One of my favorite things about the classes was all the great questions. I had so many! Where do UUs come from? What do they believe? What do they value? What do I do with the belief system I’ve grown to trust but am now pulling apart? How can we talk about reason and science AND the mystery of faith? What is prayer anyway? All of my own questions and those in our zoom community brought forth a rich language of answers, exploration, and personal discovery. With Reverend Kim’s help, I was exploring my questions in a gentle way that was a little scary, and a little hopeful.

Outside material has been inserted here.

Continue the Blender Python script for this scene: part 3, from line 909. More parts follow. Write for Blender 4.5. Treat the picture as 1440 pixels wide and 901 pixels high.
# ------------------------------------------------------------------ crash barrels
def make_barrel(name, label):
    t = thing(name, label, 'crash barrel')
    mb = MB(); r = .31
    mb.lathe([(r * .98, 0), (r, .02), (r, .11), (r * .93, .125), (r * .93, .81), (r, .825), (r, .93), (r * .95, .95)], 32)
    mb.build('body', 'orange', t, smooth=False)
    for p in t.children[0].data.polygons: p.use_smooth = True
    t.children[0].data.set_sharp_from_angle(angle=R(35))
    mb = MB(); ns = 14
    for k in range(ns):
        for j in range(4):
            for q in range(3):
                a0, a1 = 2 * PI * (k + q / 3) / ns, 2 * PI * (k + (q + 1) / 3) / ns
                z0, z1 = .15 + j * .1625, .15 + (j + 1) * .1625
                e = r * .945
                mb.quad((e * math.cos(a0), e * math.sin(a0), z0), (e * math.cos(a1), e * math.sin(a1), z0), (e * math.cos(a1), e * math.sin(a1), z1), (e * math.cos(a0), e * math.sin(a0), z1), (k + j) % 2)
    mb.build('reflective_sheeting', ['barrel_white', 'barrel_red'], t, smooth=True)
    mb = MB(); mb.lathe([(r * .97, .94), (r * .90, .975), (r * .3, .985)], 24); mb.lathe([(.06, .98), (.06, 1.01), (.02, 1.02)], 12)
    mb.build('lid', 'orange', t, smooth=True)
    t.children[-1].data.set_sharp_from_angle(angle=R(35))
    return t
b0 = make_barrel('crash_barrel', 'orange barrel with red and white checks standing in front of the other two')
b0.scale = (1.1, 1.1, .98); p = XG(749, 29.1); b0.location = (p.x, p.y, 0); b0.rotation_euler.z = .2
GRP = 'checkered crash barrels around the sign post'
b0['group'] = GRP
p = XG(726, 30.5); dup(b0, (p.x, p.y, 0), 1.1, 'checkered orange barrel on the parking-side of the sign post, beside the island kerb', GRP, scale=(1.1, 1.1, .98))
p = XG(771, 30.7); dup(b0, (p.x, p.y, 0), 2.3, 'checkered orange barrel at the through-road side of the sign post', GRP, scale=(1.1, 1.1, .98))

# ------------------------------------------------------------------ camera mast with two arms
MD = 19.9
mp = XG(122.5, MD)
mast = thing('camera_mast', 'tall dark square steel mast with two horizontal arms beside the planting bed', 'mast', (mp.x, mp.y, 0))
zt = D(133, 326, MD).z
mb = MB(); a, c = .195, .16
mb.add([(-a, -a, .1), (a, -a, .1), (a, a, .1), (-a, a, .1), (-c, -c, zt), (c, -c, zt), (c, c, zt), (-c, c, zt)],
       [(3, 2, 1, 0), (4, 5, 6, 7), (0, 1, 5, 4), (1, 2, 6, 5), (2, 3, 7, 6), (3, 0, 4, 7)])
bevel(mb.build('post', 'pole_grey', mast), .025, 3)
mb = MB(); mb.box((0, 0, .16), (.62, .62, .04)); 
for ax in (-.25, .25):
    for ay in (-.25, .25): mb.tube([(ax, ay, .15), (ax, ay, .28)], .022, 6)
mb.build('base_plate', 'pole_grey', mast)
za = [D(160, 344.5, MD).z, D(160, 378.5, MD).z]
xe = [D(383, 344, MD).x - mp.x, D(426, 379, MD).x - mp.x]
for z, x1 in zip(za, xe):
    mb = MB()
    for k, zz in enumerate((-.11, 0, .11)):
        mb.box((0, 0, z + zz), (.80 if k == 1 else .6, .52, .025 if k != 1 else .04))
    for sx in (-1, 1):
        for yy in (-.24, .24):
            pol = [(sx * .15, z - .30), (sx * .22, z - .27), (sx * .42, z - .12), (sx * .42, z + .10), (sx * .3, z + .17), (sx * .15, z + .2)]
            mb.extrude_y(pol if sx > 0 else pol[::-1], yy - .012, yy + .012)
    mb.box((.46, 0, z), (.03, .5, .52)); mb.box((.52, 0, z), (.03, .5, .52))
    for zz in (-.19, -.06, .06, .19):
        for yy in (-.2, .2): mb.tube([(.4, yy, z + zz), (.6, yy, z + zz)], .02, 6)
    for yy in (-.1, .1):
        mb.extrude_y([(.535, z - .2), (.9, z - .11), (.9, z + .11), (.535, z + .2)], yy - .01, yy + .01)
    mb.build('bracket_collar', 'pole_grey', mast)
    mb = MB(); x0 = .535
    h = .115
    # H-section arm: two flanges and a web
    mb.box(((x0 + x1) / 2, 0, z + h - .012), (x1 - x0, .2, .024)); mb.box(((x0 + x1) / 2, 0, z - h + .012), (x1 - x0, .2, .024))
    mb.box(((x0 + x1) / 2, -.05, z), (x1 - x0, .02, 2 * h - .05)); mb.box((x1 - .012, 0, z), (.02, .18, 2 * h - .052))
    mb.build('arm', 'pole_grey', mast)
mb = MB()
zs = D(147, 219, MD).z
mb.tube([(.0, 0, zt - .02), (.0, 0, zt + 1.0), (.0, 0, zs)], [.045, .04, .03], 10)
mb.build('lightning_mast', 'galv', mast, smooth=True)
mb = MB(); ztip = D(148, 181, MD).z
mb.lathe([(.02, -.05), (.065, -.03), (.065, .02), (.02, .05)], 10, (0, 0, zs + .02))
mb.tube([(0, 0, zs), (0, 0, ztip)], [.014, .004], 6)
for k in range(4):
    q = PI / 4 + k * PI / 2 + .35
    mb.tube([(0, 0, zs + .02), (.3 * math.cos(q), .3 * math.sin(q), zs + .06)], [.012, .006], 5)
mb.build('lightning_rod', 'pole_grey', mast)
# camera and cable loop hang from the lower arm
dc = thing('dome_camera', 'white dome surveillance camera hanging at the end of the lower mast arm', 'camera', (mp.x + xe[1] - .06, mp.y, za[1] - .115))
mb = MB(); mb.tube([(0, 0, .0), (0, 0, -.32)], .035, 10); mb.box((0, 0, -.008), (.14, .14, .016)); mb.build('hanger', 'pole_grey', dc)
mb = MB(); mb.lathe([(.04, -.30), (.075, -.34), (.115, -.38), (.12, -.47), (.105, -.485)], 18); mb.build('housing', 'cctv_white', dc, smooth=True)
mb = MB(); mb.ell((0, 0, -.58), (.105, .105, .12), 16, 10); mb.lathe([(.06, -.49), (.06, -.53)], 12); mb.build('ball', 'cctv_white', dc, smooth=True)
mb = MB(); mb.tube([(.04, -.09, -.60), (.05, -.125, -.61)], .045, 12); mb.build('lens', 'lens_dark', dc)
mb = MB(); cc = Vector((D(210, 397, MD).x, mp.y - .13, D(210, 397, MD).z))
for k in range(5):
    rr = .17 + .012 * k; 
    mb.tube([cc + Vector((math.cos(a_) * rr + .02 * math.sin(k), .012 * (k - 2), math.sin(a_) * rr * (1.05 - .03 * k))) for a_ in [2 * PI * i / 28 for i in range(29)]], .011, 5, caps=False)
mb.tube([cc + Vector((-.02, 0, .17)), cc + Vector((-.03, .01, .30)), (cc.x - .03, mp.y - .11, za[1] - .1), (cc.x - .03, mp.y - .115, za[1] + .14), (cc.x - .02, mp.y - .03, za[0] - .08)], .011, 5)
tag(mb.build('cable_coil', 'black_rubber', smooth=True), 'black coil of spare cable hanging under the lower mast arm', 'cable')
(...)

These kinds of questions were stifling to me some days, and I’m glad I had a place to bring them. Rather than allowing these questions to overwhelm and derail me, I was provided with a place to bring them, a place where people listened without judgement, treated me with respect, and didn’t force a common belief or creed onto me. The classes helped to demystify UUism, and remind me that it’s a human endeavor. I learned that throughout their history UU’s questioned and challenged systems of oppression, actions that continue today and help me to understand the world, and my responsibility to it.

What I was given was a starting point, and a safe, interconnected space to listen, to share, to question, all as a part of my own spiritual education. We have so many different styles of faith here, and what I learned is that faith has to be done together, in community, and, with the UU membership classes I felt like I was going somewhere. I wasn’t quite there yet, but I wasn’t going there alone.

Throughout, I could see there are good people in this community, there is good work being done here. We may not have all the answers, but the journey is good.